In Indonesia, which still relies on exporting commodities, growth will drop to 5.2% this year from 5.8% in 2013. That’s because of falling commodity prices, lower-than-expected government consumption and slower credit expansion.

The region’s economies are supported by robust private consumption, such as election-related spending in Indonesia, a strong labor market in Malaysia, and remittances in the Philippines.

Significant uncertainties remain.

If the global recovery falters, global financial conditions tighten sharply, or international and regional geopolitical tensions rise, the region’s economic outlook will become more challenging.

The region also remains vulnerable to a sharp slowdown in China, which, though unlikely to happen, could hit commodity producers, such as metal exporters in Mongolia and coal exporters in Indonesia, especially hard.

The best way for countries in the region to deal with these risks is to address vulnerabilities and inefficiencies caused by an extended period of loose monetary policy and fiscal stimulus, and complement these measures with structural reforms to enhance export competitiveness.

In Mongolia and Lao PDR, for example, the fiscal deficit must be reduced and monetary policy tightened.

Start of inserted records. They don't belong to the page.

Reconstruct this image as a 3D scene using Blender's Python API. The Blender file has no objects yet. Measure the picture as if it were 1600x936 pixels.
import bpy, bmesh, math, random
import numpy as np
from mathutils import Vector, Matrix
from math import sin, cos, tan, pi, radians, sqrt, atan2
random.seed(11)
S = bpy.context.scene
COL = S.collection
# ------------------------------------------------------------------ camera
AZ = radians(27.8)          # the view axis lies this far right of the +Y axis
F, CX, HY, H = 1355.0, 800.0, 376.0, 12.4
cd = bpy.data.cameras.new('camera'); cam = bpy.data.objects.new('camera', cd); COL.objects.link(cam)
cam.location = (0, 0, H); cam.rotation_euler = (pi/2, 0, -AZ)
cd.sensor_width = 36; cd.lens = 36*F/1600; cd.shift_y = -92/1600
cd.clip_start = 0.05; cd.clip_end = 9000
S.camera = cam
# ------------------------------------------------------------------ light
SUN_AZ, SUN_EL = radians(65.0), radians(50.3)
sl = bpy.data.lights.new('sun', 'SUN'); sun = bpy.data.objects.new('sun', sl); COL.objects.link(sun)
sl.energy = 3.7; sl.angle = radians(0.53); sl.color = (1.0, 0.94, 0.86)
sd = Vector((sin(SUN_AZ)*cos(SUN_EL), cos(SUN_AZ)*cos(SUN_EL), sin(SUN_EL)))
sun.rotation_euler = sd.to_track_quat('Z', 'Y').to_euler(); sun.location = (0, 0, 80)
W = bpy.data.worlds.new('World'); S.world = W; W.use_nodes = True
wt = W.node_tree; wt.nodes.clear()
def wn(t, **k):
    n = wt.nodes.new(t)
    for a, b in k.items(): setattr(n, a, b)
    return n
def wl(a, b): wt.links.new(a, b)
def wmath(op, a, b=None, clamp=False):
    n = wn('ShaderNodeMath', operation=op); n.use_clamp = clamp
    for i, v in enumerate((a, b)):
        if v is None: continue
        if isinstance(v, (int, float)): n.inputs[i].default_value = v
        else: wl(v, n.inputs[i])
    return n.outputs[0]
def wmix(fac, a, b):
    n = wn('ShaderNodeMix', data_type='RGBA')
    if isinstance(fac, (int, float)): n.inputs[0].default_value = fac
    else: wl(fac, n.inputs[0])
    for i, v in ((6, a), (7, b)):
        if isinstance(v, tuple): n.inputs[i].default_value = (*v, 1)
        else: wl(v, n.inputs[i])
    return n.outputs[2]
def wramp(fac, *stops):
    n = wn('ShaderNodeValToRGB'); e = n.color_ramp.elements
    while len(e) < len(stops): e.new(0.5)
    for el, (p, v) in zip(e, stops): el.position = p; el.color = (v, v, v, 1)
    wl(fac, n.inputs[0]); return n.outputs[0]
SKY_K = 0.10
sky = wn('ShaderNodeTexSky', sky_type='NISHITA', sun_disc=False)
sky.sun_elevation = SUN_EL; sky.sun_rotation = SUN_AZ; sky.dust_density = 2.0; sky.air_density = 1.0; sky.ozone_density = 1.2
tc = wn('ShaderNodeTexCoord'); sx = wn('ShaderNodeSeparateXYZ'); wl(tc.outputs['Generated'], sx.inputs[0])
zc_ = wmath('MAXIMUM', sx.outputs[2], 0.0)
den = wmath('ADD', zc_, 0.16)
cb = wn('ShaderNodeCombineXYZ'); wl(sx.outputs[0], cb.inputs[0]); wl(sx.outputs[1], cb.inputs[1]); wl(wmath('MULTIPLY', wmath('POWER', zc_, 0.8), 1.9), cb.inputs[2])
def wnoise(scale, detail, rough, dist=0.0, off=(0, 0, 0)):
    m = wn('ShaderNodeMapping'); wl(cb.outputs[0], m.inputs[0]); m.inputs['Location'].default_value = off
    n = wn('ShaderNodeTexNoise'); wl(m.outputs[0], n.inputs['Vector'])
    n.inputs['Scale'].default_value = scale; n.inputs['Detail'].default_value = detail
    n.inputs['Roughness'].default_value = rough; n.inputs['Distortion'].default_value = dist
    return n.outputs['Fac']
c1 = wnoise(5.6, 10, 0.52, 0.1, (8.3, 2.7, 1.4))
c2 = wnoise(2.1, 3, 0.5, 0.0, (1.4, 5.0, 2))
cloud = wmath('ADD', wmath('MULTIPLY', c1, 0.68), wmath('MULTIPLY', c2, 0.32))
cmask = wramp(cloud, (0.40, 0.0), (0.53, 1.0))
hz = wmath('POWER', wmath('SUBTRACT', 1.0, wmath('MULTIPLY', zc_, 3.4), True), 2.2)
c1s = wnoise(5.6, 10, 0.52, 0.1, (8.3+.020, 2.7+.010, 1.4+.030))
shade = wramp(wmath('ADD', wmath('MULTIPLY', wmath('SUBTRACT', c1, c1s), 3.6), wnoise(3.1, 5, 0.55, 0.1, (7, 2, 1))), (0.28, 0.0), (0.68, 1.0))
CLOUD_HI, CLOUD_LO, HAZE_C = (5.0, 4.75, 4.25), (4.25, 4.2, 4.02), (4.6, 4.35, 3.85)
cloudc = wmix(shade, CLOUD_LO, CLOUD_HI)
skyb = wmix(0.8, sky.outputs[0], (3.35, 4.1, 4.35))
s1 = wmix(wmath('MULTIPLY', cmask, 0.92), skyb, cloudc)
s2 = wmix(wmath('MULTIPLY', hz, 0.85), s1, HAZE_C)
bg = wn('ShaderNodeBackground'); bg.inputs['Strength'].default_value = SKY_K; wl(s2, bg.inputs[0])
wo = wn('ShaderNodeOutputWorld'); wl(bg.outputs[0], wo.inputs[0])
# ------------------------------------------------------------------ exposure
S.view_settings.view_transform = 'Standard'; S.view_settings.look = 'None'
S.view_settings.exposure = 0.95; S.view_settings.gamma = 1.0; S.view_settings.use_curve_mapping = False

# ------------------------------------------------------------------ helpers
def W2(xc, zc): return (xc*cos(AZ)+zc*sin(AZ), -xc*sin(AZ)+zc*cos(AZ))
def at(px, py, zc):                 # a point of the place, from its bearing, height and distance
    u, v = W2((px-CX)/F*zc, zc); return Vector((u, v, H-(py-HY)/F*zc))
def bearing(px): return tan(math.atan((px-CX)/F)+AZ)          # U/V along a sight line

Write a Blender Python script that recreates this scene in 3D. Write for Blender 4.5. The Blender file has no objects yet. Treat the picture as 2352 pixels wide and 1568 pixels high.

In Indonesia, Malaysia, the Philippines, and Thailand, measures to bolster revenues and reduce poorly targeted subsidies will help create space for productivity-enhancing investments and poverty-reducing spending, while gradually rebuilding fiscal buffers.

In China, as the government seeks to strike a balance between containing growing risks and meeting growth targets, we believe structural reforms in sectors previously reserved for state enterprises and services could help offset the impact of measures to contain local government debt and curb shadow banking.

In the long run, we encourage countries to carry out structural reforms needed to boost their export competitiveness and maximize the benefits from the global recovery.

Key reforms include infrastructure investment, logistics, and the liberalization of services and foreign direct investment.